## Start Data section

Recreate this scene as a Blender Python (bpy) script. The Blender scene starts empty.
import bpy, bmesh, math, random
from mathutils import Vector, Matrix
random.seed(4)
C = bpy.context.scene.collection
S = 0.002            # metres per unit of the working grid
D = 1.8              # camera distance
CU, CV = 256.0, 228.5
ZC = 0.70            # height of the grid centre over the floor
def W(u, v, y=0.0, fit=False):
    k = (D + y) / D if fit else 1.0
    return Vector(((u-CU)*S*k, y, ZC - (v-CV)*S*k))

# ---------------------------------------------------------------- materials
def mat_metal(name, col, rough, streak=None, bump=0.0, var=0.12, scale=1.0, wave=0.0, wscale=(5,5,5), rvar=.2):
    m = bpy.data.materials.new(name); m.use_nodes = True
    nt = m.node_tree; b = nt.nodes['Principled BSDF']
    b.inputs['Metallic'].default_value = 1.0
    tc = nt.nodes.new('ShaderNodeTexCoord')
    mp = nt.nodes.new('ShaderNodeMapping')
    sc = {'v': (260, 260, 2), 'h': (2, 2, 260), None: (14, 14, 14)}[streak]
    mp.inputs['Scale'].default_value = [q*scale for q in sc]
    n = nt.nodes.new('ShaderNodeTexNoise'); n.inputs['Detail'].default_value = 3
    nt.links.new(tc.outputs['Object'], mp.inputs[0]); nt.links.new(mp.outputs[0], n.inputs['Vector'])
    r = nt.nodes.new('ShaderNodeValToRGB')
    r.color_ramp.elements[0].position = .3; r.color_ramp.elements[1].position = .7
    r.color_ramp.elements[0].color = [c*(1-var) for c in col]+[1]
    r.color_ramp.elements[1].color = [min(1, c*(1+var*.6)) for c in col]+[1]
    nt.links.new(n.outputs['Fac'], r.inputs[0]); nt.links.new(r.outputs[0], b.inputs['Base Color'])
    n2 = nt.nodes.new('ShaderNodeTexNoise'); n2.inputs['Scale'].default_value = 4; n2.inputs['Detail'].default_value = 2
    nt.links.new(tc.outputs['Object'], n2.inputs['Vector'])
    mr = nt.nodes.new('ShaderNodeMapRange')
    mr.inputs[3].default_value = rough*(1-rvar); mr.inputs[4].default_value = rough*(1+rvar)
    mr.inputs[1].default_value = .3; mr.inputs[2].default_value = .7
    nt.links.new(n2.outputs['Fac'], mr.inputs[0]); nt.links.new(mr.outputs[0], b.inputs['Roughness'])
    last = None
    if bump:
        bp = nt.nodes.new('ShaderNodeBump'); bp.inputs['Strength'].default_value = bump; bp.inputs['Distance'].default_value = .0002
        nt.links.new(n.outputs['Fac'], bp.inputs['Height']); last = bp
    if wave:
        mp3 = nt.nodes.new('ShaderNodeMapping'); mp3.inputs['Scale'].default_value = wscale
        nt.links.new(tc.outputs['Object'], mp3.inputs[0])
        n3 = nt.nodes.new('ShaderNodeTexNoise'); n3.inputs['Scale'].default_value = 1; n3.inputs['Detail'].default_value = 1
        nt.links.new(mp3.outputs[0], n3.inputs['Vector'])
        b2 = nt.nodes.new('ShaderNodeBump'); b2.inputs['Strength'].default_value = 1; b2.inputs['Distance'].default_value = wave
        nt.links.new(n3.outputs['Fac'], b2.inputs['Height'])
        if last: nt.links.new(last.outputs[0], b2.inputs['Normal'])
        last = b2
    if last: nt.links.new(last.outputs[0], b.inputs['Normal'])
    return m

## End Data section

[Instructions for the task]: Starting at the first line of the material above, reproduce each line exactly up to and including the line with "return Vector(((u-CU)*S*k, y, ZC".

[Result of this exercise]:
Recreate this scene as a Blender Python (bpy) script. The Blender scene starts empty.
import bpy, bmesh, math, random
from mathutils import Vector, Matrix
random.seed(4)
C = bpy.context.scene.collection
S = 0.002            # metres per unit of the working grid
D = 1.8              # camera distance
CU, CV = 256.0, 228.5
ZC = 0.70            # height of the grid centre over the floor
def W(u, v, y=0.0, fit=False):
    k = (D + y) / D if fit else 1.0
    return Vector(((u-CU)*S*k, y, ZC - (v-CV)*S*k))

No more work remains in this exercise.